3. Admin burden shifts rather than disappears. The promise is always "this will make you more productive." But if the tool requires extensive data entry, constant updates, or complex workflows just to generate reports for someone else, productivity doesn't improve—it just relocates.

4. The best reps disengage. Top performers are the least tolerant of tools that slow them down. They know what works, they have their rhythm, and if your software disrupts that without clear personal benefit, they'll do the minimum required and move on.

The Real Question I Started Asking

As I matured in my career and eventually started thinking about building my own solution, I kept coming back to one question:

If I was still in my account executive days, my sales engineering days, my sales management days—what would I want in what I believe would be essentially the perfect software?

Not what would make my boss happy. Not what would generate impressive reports for the executive team. But what would actually help me do my job better?

"What could make me get three times the output of myself?" THAT was the benchmark.

That question changes everything about how you approach product development.

What Sales Reps Actually Need

When you start from the rep's perspective instead of the manager's perspective, the priorities shift completely.

Reps don't need more visibility into their pipeline. They live in their pipeline. They know their deals. What they need is help managing all the operational work surrounding those deals.

Reps don't need more dashboards. Dashboards are for managers. Reps need automation that handles the mundane tasks so they can focus on conversations.

Reps don't need better reporting tools. They need tools that make reporting invisible—that capture what needs to be captured without them having to think about it.

How many salespeople get excited to use their CRM? The answer is always the same: not many.

But reps do get excited about things that save them time, help them move faster, and let them focus on what they're actually good at—building relationships and closing deals.

So that's what we needed to build.

The Features Nobody Gets Excited About (But Everyone Needs)

When I started mapping out what would actually help me as a salesperson, the list looked nothing like a typical sales software feature sheet:

  • Something that could allow me to move faster
  • Something that could help me understand which customers I should reach out to and when
  • Something that could write emails in my voice without me having to type them out
  • Something that could be my assistant and just handle the operational overhead

Notice what's not on that list: forecast accuracy dashboards, activity leaderboards, pipeline health scores, manager override capabilities.

Those things matter to managers. They don't directly help the rep sell.

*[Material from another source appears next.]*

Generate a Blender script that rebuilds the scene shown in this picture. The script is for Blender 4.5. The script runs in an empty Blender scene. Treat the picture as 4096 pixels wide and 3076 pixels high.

The Evolution: From Database to Execution Layer

When I first started conceptualizing what would become Zig, I was actually thinking about building a CRM.

But I quickly realized the CRM market is crowded and, frankly, not that exciting.

More importantly, building another database wasn't solving the real problem. Salespeople don't need better storage—they need better execution.

That's when the concept shifted entirely: We went from being a database storage to basically being this execution layer for salespeople.

Instead of building another place to log data, we could build something that runs workflows, automates follow-ups, drafts communications, routes tasks, and handles all the operational work that keeps reps from selling.

Building for the Rep Changes Everything

When you commit to building for the end user—the actual salesperson—it changes your entire approach:

You start with workflows, not features. Instead of asking "What capabilities should we add?" you ask "How does a rep actually work, and where can we remove friction?"

You prioritize time savings over visibility. The metric that matters isn't "How much data can we capture?" It's "How many hours can we give back to the rep?"

You make the tool invisible. The best experience is when the rep forgets the tool exists because it's working quietly in the background, handling what needs to be handled.

That's kind of how Zig has continued to develop and grow and get more advanced—it feels like on a weekly basis.

We're constantly asking: What comes next in the process that we can automate? What other products on the market have shortcomings we can address? Can we build something natively inside Zig that patches those gaps?

It's land and expand, but from the rep's workflow perspective, not from a feature upsell perspective.

The Feedback Loop That Changes Everything

Here's what's different when you build for reps: you can't fake whether it's working.

Managers might tolerate a tool that gives them better dashboards even if their team hates it. They'll enforce usage and make it work through policy.

But reps? If it doesn't help them, they won't use it. Period.

That's why our feedback loops are so critical. We're constantly talking to our customers multiple times a week to see what enhancements can be made, what if even if it's something about the way a box pops up on a user's interface.

We brought on a customer success engineer specifically to be that focal point between our team and our users. Not to manage accounts—to ensure that what reps are asking for is actually being built.

Because when you're building for the end user, the end user needs to be part of the development process.

What We're Building Differently

So what does it actually look like when you design sales software for reps instead of managers?

It starts with the rep's day, not the manager's dashboard. We map a typical day from the rep's perspective—what they do, what slows them down, what they wish they didn't have to do—and we build around that.

It automates the in-between work. The conversations, the relationship building, the closing—that stays with the rep. Everything else? That's what we automate.

It adapts to their workflow, not the other way around. We don't force reps to change how they work to fit our software. We build the software to fit how they already work.

It makes their job easier first, reporting second. Yes, managers get the visibility they need. But that's a byproduct of making the rep's life easier, not the primary goal.

It runs in the background. The less the rep has to think about Zig, the better we're doing our job. If they're spending time managing our tool, we've failed.

The Outcome That Matters

When you build for the right user, something interesting happens: managers win too.

Because when reps save time, they sell more. When they're not drowning in admin work, they have better conversations. When the tool actually helps them instead of monitoring them, they use it consistently. And when they use it consistently, managers finally get the clean, reliable data they've always wanted.

But it has to start with the rep. It has to be built for the person doing the work.

That's the shift that's needed in sales software. And that's what we're building at Zig.